In the material below, find all lines with the string "that" and copy them.
start Rows
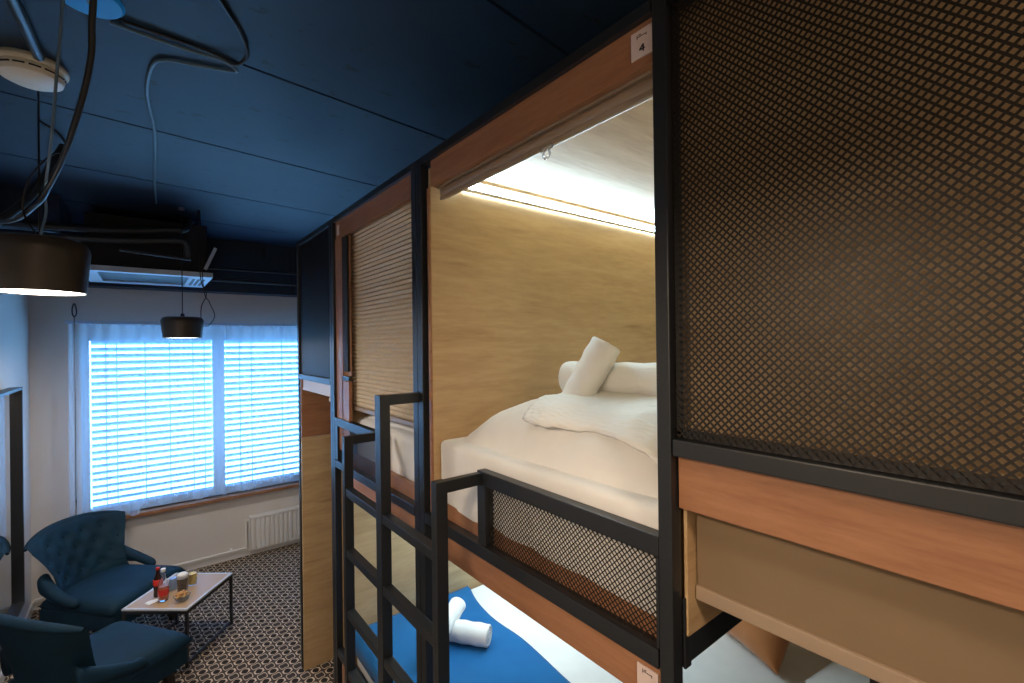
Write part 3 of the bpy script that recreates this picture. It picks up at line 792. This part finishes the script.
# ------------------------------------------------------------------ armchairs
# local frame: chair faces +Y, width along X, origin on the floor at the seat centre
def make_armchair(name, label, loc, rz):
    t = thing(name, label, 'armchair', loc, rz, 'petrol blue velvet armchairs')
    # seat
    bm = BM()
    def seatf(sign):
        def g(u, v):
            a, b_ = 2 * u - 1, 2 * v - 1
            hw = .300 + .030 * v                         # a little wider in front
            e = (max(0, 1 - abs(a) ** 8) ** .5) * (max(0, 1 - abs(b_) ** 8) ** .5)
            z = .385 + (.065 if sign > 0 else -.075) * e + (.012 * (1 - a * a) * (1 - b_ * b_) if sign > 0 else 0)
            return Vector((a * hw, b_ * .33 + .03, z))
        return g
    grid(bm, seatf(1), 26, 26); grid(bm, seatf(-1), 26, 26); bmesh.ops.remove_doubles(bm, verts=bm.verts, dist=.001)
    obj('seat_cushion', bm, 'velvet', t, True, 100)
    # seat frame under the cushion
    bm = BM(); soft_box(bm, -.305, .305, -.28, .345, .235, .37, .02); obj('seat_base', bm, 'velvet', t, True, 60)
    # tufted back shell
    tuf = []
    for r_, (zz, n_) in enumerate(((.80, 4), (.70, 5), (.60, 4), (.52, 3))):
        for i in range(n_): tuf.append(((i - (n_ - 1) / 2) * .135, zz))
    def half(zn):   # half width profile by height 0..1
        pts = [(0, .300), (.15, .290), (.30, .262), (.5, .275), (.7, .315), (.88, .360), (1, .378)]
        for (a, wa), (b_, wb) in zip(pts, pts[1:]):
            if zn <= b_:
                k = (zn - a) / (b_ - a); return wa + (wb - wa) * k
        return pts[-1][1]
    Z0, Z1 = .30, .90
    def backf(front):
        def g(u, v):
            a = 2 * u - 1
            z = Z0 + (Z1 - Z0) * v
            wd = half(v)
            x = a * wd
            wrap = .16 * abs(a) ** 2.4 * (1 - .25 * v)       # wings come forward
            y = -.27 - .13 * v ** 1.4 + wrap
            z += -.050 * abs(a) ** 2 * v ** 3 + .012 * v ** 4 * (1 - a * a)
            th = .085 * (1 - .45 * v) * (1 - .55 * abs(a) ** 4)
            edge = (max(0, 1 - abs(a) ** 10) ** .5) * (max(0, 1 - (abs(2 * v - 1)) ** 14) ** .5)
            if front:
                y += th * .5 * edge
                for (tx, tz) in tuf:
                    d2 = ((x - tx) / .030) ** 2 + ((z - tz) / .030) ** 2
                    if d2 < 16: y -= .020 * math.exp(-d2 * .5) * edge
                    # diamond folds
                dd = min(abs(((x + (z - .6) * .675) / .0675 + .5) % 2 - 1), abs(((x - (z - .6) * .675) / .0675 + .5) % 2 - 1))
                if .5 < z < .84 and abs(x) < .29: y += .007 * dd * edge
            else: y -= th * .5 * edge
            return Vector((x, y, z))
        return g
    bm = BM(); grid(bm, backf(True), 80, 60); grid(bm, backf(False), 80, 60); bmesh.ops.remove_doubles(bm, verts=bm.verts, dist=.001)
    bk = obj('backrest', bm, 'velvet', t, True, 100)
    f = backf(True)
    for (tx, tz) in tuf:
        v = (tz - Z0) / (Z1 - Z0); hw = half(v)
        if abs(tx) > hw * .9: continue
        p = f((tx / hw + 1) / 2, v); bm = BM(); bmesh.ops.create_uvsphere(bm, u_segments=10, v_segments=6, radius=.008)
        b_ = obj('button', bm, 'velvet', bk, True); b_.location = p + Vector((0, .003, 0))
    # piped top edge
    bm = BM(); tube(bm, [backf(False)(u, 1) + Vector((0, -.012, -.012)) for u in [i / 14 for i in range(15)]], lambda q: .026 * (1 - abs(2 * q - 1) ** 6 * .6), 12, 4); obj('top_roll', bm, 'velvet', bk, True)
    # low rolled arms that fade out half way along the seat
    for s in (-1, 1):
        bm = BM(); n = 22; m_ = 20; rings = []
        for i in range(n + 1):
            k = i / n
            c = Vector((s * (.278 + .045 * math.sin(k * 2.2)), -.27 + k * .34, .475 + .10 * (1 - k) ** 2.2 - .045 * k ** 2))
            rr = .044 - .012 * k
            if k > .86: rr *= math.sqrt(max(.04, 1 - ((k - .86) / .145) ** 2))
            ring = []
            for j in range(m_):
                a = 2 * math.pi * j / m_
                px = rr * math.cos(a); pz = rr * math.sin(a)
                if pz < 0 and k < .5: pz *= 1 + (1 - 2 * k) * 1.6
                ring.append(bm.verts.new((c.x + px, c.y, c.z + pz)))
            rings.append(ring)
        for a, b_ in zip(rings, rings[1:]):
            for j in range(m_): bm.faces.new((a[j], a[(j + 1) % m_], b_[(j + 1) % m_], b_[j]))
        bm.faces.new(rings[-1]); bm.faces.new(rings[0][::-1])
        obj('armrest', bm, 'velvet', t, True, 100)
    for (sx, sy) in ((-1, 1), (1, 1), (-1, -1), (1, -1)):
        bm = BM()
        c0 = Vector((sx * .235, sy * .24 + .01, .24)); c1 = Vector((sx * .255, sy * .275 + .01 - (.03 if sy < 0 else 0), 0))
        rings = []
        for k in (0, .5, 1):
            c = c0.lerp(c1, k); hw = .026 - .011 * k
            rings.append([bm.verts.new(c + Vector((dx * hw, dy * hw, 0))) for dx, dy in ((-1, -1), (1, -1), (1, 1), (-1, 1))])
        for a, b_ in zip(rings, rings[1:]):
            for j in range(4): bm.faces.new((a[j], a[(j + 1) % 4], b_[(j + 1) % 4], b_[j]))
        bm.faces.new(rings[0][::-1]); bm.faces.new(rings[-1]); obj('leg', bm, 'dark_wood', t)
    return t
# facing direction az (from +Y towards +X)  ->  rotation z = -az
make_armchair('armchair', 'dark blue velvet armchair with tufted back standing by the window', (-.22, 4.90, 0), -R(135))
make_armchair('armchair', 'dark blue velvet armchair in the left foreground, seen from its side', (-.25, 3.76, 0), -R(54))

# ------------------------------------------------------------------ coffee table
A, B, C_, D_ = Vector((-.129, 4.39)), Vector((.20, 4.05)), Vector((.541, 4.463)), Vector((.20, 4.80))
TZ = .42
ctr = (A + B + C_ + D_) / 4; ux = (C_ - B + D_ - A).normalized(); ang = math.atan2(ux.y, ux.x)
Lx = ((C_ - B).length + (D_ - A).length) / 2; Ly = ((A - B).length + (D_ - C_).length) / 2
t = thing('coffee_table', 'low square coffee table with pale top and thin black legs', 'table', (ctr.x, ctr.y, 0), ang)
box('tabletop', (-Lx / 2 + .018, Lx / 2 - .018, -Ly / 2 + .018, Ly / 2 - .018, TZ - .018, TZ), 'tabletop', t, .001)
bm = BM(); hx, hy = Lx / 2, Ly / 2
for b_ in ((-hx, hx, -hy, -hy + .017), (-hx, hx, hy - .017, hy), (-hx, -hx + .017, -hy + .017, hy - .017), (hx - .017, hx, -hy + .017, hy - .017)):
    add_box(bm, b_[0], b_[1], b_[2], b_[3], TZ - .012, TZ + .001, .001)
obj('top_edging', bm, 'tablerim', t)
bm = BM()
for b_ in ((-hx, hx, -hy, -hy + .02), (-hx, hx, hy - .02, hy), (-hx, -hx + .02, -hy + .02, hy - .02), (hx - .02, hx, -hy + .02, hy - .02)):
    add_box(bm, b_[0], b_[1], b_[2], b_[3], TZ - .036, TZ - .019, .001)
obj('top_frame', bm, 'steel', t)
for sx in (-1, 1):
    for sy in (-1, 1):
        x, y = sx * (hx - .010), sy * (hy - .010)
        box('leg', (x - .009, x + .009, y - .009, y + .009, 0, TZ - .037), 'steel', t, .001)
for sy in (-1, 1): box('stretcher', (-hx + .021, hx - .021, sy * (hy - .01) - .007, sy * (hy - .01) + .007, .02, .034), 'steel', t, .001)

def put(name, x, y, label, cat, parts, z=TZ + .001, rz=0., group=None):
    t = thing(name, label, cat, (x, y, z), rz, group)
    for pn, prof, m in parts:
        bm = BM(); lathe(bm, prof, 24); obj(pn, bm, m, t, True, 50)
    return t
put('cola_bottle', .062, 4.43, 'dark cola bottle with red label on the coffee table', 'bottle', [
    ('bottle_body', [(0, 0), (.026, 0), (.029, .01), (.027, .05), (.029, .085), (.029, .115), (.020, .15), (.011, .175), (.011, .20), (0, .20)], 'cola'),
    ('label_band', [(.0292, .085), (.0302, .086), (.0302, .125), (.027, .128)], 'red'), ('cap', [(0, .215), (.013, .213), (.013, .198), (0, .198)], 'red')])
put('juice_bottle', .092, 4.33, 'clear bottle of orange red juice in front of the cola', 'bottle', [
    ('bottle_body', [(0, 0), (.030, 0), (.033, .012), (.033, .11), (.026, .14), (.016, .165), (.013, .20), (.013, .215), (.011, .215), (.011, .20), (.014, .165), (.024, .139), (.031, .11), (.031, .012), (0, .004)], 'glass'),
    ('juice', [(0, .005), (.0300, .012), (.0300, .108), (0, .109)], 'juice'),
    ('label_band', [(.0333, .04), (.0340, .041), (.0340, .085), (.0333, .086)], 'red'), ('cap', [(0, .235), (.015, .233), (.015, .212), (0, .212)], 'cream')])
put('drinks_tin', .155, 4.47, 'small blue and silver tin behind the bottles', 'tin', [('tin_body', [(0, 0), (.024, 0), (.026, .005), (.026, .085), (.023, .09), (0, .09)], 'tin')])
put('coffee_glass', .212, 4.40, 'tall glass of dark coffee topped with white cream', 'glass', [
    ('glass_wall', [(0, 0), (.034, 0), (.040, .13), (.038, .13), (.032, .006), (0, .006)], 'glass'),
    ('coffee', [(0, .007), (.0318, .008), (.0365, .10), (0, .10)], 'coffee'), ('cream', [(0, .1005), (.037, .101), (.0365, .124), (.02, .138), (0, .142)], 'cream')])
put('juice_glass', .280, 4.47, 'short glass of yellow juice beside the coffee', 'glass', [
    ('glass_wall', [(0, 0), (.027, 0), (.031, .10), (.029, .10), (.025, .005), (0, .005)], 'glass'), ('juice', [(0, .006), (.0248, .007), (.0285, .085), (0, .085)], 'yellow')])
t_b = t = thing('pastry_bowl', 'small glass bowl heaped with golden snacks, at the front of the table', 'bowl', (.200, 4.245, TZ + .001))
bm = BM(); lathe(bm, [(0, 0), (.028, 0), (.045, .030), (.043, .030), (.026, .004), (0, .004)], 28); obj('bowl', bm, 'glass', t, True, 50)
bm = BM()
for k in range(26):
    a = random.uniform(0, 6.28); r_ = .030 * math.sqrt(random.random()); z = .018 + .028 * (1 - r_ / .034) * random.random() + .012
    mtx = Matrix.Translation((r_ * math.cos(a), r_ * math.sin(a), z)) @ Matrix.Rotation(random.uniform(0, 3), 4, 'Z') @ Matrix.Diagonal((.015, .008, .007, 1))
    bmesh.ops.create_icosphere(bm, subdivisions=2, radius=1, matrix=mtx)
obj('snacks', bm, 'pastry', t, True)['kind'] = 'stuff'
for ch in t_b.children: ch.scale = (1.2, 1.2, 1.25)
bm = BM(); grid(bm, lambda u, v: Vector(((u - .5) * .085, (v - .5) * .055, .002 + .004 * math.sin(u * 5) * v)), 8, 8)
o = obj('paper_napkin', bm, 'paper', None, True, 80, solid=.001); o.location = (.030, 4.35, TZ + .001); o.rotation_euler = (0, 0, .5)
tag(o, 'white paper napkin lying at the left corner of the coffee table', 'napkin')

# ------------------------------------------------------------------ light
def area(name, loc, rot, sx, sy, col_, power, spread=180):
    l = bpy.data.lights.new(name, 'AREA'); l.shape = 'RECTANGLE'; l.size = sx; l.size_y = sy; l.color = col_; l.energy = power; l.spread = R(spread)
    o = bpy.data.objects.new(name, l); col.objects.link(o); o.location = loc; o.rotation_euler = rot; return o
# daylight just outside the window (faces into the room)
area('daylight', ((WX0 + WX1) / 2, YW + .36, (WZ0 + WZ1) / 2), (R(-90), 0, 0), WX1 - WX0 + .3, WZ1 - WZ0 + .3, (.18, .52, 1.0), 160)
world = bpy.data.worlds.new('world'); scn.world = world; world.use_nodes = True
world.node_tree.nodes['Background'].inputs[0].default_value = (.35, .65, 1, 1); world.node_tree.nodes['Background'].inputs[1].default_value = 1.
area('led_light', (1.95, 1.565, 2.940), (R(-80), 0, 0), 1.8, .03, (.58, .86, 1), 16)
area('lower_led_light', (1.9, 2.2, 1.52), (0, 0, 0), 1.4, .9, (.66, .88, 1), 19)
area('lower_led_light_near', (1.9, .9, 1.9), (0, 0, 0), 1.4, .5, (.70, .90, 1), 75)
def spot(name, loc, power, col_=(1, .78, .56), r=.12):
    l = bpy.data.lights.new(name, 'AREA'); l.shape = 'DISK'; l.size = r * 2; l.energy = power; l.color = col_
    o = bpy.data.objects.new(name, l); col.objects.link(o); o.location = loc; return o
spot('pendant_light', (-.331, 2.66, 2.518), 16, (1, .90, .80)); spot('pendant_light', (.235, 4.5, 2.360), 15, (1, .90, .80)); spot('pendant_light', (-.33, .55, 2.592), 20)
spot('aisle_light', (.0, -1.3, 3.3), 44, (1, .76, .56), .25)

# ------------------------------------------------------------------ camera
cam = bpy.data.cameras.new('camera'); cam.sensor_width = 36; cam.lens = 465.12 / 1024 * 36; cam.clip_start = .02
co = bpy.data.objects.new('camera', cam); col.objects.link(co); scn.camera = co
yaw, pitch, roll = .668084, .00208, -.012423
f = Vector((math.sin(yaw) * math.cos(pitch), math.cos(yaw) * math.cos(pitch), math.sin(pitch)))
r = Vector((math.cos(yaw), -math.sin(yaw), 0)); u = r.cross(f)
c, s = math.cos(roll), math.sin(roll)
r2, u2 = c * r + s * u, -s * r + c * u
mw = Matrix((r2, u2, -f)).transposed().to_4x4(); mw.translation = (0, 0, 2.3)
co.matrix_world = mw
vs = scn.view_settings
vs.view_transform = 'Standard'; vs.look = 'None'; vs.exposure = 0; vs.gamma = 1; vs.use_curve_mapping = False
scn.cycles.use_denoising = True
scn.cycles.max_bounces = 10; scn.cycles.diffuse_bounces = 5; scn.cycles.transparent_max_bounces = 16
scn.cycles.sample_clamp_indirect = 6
end Rows
start Rows
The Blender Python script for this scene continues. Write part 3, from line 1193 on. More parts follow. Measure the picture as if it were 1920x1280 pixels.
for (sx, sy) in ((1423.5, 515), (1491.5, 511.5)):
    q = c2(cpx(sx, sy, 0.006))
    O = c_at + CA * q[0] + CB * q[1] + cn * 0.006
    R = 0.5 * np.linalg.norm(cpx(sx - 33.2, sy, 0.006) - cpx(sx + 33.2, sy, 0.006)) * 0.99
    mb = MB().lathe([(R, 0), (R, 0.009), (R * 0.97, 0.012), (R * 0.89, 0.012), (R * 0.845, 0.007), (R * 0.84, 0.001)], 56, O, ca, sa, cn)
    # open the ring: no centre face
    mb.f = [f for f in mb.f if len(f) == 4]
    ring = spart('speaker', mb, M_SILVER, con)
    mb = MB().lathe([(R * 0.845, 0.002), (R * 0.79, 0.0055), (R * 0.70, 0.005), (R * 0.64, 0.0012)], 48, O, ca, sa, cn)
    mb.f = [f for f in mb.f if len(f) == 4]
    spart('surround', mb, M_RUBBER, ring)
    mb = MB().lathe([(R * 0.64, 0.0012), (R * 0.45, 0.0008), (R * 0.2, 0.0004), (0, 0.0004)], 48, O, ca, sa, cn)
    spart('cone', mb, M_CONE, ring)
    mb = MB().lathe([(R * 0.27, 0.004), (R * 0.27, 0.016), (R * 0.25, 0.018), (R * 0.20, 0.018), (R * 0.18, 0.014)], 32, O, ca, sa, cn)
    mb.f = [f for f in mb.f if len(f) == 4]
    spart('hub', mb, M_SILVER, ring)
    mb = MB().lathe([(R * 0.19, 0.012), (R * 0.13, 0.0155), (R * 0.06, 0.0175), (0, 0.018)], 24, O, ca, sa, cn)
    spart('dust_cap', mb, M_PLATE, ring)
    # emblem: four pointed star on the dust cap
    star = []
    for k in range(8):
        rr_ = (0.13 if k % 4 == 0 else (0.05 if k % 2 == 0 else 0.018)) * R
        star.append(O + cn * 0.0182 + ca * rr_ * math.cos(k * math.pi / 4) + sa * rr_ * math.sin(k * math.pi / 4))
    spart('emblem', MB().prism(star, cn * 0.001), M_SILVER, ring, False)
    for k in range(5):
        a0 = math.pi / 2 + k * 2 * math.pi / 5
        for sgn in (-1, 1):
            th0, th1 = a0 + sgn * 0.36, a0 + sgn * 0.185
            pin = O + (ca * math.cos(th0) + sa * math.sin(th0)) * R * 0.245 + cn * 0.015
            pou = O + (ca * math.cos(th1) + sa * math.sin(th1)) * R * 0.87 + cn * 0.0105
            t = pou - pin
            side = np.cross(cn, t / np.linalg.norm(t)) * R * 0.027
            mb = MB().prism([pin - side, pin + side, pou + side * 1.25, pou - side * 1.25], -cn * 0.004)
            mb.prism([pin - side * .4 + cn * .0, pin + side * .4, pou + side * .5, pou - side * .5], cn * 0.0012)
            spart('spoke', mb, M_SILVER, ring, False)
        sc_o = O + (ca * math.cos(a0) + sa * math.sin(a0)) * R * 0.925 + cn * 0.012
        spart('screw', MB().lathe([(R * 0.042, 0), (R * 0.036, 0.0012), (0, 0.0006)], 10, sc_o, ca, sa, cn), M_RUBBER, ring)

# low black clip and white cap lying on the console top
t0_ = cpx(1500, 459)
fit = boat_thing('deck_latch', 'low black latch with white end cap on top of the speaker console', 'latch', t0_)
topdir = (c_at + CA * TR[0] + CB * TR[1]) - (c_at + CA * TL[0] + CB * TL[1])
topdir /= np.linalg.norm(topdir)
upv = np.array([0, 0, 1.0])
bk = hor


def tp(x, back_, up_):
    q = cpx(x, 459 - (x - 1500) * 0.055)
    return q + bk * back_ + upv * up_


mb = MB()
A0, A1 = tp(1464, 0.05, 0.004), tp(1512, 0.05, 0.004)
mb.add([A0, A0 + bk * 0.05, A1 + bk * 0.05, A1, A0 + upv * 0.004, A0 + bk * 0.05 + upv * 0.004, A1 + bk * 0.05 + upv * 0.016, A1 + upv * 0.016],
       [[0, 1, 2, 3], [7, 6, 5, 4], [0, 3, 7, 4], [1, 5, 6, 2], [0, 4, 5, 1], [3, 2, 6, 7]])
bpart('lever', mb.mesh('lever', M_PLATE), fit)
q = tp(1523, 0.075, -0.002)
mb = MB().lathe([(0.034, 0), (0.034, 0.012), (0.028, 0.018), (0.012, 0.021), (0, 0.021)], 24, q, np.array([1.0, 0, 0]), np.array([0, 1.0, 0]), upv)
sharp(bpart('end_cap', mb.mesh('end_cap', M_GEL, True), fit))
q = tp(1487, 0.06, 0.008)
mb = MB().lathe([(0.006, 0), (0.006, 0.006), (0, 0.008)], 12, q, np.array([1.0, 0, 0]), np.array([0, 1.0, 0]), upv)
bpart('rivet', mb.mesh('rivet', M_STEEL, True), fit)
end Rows
■ Result for this exercise ■
Write part 3 of the bpy script that recreates this picture. It picks up at line 792. This part finishes the script.
    # low rolled arms that fade out half way along the seat